Palavras de seriedade e esperança, numa altura de momentos decisivos também na política canadiana. No Canadá, a “troca de cadeiras” num cargo institucional altamente simbólico também já está a acontecer, na sequência da renúncia de Julie Payette, agora ex-governadora geral do Canadá e representante da rainha Isabel. Em causa estão denúncias de alegado assédio profissional, que servem de lembrete do escrutínio a que os nossos representantes estão – e bem – sujeitos.

E nos EUA, a democracia triunfou. Num acontecimento que dispensa grandes explicações, a recente vitória de Joe Biden sobre Donald Trump é a prova de que mesmo nos momentos de maior angústia, o diálogo e a inclusão conseguem ser mais fortes. “Não vou ser um Presidente que divide, mas que une”, disse Biden, numa frase simples, mas que encerra a mais importante e universal das verdades.

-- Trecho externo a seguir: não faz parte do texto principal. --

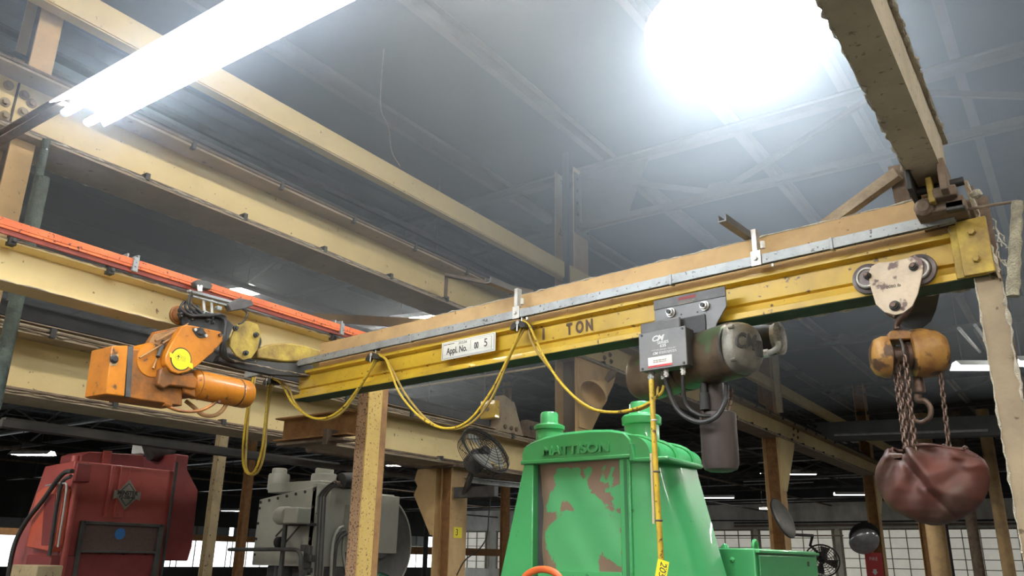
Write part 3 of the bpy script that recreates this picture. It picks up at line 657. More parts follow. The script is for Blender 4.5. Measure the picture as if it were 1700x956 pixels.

Esperança de dias menos radicais para o mundo e para o vizinho canadiano, cujo líder foi o escolhido para o primeiro telefonema de Biden. Trudeau falou com o presidente americano ao início da noite de sexta-feira. Uma conversa cordial, mas já com pelo menos um espinho: a suspensão do projeto de expansão do oleoduto Keystone XL entre entre Alberta e o Nebraska.